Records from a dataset
-- BEGIN --

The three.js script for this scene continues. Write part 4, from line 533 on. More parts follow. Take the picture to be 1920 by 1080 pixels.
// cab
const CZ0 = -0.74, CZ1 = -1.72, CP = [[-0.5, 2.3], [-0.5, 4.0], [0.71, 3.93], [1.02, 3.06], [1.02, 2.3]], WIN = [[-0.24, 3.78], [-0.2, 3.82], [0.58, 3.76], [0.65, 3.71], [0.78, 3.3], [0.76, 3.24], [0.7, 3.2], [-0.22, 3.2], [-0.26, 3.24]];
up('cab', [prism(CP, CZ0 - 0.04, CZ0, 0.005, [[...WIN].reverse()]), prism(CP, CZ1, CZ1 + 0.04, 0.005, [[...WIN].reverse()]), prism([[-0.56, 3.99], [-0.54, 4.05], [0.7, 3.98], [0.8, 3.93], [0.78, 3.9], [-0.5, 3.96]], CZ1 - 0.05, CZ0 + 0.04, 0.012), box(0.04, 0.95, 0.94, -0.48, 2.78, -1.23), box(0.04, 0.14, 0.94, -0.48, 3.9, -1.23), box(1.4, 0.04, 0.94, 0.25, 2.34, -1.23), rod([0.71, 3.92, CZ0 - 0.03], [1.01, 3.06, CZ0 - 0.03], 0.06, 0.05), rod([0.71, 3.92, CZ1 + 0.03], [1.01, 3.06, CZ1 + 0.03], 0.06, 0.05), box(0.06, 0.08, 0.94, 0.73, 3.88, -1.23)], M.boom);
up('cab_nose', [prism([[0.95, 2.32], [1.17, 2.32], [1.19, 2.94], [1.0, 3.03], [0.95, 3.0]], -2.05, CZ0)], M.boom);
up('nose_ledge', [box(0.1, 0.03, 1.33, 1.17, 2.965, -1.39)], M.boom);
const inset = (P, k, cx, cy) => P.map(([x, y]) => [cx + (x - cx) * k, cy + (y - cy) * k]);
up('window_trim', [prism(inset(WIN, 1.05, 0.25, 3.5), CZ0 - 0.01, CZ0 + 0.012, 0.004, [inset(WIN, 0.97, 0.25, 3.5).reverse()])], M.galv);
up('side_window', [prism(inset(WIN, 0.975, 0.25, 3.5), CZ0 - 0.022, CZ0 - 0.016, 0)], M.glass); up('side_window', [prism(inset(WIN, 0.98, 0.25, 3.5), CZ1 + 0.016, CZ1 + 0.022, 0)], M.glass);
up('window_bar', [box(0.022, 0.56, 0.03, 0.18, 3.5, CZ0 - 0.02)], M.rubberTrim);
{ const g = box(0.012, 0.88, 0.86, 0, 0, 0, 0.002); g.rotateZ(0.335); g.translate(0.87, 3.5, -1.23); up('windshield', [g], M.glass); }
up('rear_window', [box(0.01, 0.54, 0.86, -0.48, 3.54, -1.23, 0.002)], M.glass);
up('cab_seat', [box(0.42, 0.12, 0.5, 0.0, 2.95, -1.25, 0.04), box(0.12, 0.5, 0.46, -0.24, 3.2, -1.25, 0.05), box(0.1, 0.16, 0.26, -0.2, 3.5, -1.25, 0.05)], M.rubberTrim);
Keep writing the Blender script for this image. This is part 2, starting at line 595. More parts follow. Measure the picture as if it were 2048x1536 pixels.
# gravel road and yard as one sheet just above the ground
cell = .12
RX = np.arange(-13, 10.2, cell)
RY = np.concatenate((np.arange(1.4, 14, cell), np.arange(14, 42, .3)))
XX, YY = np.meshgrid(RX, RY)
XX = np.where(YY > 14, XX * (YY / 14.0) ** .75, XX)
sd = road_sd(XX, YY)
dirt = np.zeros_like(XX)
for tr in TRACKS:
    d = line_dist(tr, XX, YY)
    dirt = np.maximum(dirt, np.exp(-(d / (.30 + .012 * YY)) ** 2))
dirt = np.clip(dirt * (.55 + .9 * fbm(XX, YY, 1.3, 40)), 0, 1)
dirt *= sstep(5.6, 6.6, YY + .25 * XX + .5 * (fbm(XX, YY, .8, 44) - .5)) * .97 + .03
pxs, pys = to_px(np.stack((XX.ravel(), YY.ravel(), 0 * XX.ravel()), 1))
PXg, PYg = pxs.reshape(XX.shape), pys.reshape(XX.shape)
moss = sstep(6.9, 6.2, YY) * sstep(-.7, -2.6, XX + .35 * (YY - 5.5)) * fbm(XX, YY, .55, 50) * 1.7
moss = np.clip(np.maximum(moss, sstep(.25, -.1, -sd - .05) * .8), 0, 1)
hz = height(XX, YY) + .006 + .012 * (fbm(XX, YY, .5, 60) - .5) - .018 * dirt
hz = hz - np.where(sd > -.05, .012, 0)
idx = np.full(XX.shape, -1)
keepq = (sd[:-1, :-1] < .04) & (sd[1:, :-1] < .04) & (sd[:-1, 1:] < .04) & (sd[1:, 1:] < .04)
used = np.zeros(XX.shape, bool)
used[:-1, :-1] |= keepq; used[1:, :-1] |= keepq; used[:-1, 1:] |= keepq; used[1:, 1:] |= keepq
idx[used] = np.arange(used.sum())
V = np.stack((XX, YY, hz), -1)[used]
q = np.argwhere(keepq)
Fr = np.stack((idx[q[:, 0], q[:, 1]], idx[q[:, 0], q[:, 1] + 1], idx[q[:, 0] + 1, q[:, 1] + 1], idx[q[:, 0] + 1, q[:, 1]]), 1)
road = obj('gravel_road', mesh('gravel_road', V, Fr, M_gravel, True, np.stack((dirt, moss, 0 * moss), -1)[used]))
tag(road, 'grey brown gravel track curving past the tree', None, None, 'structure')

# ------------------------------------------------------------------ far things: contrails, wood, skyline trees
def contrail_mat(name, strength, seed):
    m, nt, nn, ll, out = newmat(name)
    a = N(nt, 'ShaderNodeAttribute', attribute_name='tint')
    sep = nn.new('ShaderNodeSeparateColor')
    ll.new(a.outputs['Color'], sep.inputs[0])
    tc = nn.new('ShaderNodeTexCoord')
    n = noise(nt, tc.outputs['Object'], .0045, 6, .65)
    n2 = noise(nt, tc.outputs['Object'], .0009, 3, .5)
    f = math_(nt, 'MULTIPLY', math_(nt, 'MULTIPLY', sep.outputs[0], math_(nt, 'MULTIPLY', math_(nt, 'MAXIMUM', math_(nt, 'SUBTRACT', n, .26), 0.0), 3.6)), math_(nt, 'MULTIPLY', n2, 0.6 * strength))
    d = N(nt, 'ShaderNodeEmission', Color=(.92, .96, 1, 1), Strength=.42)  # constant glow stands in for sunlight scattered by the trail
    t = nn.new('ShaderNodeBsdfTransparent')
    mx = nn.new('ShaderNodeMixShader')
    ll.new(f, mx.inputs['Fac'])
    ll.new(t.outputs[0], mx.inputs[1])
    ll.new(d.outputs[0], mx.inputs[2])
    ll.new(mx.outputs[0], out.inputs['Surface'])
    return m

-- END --

= DIRECTIVE =
Each entry is to be returned in full, character for character.

= SOLVED PROBLEM =
The three.js script for this scene continues. Write part 4, from line 533 on. More parts follow. Take the picture to be 1920 by 1080 pixels.
// cab
const CZ0 = -0.74, CZ1 = -1.72, CP = [[-0.5, 2.3], [-0.5, 4.0], [0.71, 3.93], [1.02, 3.06], [1.02, 2.3]], WIN = [[-0.24, 3.78], [-0.2, 3.82], [0.58, 3.76], [0.65, 3.71], [0.78, 3.3], [0.76, 3.24], [0.7, 3.2], [-0.22, 3.2], [-0.26, 3.24]];
up('cab', [prism(CP, CZ0 - 0.04, CZ0, 0.005, [[...WIN].reverse()]), prism(CP, CZ1, CZ1 + 0.04, 0.005, [[...WIN].reverse()]), prism([[-0.56, 3.99], [-0.54, 4.05], [0.7, 3.98], [0.8, 3.93], [0.78, 3.9], [-0.5, 3.96]], CZ1 - 0.05, CZ0 + 0.04, 0.012), box(0.04, 0.95, 0.94, -0.48, 2.78, -1.23), box(0.04, 0.14, 0.94, -0.48, 3.9, -1.23), box(1.4, 0.04, 0.94, 0.25, 2.34, -1.23), rod([0.71, 3.92, CZ0 - 0.03], [1.01, 3.06, CZ0 - 0.03], 0.06, 0.05), rod([0.71, 3.92, CZ1 + 0.03], [1.01, 3.06, CZ1 + 0.03], 0.06, 0.05), box(0.06, 0.08, 0.94, 0.73, 3.88, -1.23)], M.boom);
up('cab_nose', [prism([[0.95, 2.32], [1.17, 2.32], [1.19, 2.94], [1.0, 3.03], [0.95, 3.0]], -2.05, CZ0)], M.boom);
up('nose_ledge', [box(0.1, 0.03, 1.33, 1.17, 2.965, -1.39)], M.boom);
const inset = (P, k, cx, cy) => P.map(([x, y]) => [cx + (x - cx) * k, cy + (y - cy) * k]);
up('window_trim', [prism(inset(WIN, 1.05, 0.25, 3.5), CZ0 - 0.01, CZ0 + 0.012, 0.004, [inset(WIN, 0.97, 0.25, 3.5).reverse()])], M.galv);
up('side_window', [prism(inset(WIN, 0.975, 0.25, 3.5), CZ0 - 0.022, CZ0 - 0.016, 0)], M.glass); up('side_window', [prism(inset(WIN, 0.98, 0.25, 3.5), CZ1 + 0.016, CZ1 + 0.022, 0)], M.glass);
up('window_bar', [box(0.022, 0.56, 0.03, 0.18, 3.5, CZ0 - 0.02)], M.rubberTrim);
{ const g = box(0.012, 0.88, 0.86, 0, 0, 0, 0.002); g.rotateZ(0.335); g.translate(0.87, 3.5, -1.23); up('windshield', [g], M.glass); }
up('rear_window', [box(0.01, 0.54, 0.86, -0.48, 3.54, -1.23, 0.002)], M.glass);
up('cab_seat', [box(0.42, 0.12, 0.5, 0.0, 2.95, -1.25, 0.04), box(0.12, 0.5, 0.46, -0.24, 3.2, -1.25, 0.05), box(0.1, 0.16, 0.26, -0.2, 3.5, -1.25, 0.05)], M.rubberTrim);
Keep writing the Blender script for this image. This is part 2, starting at line 595. More parts follow. Measure the picture as if it were 2048x1536 pixels.
# gravel road and yard as one sheet just above the ground
cell = .12
RX = np.arange(-13, 10.2, cell)
RY = np.concatenate((np.arange(1.4, 14, cell), np.arange(14, 42, .3)))
XX, YY = np.meshgrid(RX, RY)
XX = np.where(YY > 14, XX * (YY / 14.0) ** .75, XX)
sd = road_sd(XX, YY)
dirt = np.zeros_like(XX)
for tr in TRACKS:
    d = line_dist(tr, XX, YY)
    dirt = np.maximum(dirt, np.exp(-(d / (.30 + .012 * YY)) ** 2))
dirt = np.clip(dirt * (.55 + .9 * fbm(XX, YY, 1.3, 40)), 0, 1)
dirt *= sstep(5.6, 6.6, YY + .25 * XX + .5 * (fbm(XX, YY, .8, 44) - .5)) * .97 + .03
pxs, pys = to_px(np.stack((XX.ravel(), YY.ravel(), 0 * XX.ravel()), 1))
PXg, PYg = pxs.reshape(XX.shape), pys.reshape(XX.shape)
moss = sstep(6.9, 6.2, YY) * sstep(-.7, -2.6, XX + .35 * (YY - 5.5)) * fbm(XX, YY, .55, 50) * 1.7
moss = np.clip(np.maximum(moss, sstep(.25, -.1, -sd - .05) * .8), 0, 1)
hz = height(XX, YY) + .006 + .012 * (fbm(XX, YY, .5, 60) - .5) - .018 * dirt
hz = hz - np.where(sd > -.05, .012, 0)
idx = np.full(XX.shape, -1)
keepq = (sd[:-1, :-1] < .04) & (sd[1:, :-1] < .04) & (sd[:-1, 1:] < .04) & (sd[1:, 1:] < .04)
used = np.zeros(XX.shape, bool)
used[:-1, :-1] |= keepq; used[1:, :-1] |= keepq; used[:-1, 1:] |= keepq; used[1:, 1:] |= keepq
idx[used] = np.arange(used.sum())
V = np.stack((XX, YY, hz), -1)[used]
q = np.argwhere(keepq)
Fr = np.stack((idx[q[:, 0], q[:, 1]], idx[q[:, 0], q[:, 1] + 1], idx[q[:, 0] + 1, q[:, 1] + 1], idx[q[:, 0] + 1, q[:, 1]]), 1)
road = obj('gravel_road', mesh('gravel_road', V, Fr, M_gravel, True, np.stack((dirt, moss, 0 * moss), -1)[used]))
tag(road, 'grey brown gravel track curving past the tree', None, None, 'structure')

# ------------------------------------------------------------------ far things: contrails, wood, skyline trees
def contrail_mat(name, strength, seed):
    m, nt, nn, ll, out = newmat(name)
    a = N(nt, 'ShaderNodeAttribute', attribute_name='tint')
    sep = nn.new('ShaderNodeSeparateColor')
    ll.new(a.outputs['Color'], sep.inputs[0])
    tc = nn.new('ShaderNodeTexCoord')
    n = noise(nt, tc.outputs['Object'], .0045, 6, .65)
    n2 = noise(nt, tc.outputs['Object'], .0009, 3, .5)
    f = math_(nt, 'MULTIPLY', math_(nt, 'MULTIPLY', sep.outputs[0], math_(nt, 'MULTIPLY', math_(nt, 'MAXIMUM', math_(nt, 'SUBTRACT', n, .26), 0.0), 3.6)), math_(nt, 'MULTIPLY', n2, 0.6 * strength))
    d = N(nt, 'ShaderNodeEmission', Color=(.92, .96, 1, 1), Strength=.42)  # constant glow stands in for sunlight scattered by the trail
    t = nn.new('ShaderNodeBsdfTransparent')
    mx = nn.new('ShaderNodeMixShader')
    ll.new(f, mx.inputs['Fac'])
    ll.new(t.outputs[0], mx.inputs[1])
    ll.new(d.outputs[0], mx.inputs[2])
    ll.new(mx.outputs[0], out.inputs['Surface'])
    return m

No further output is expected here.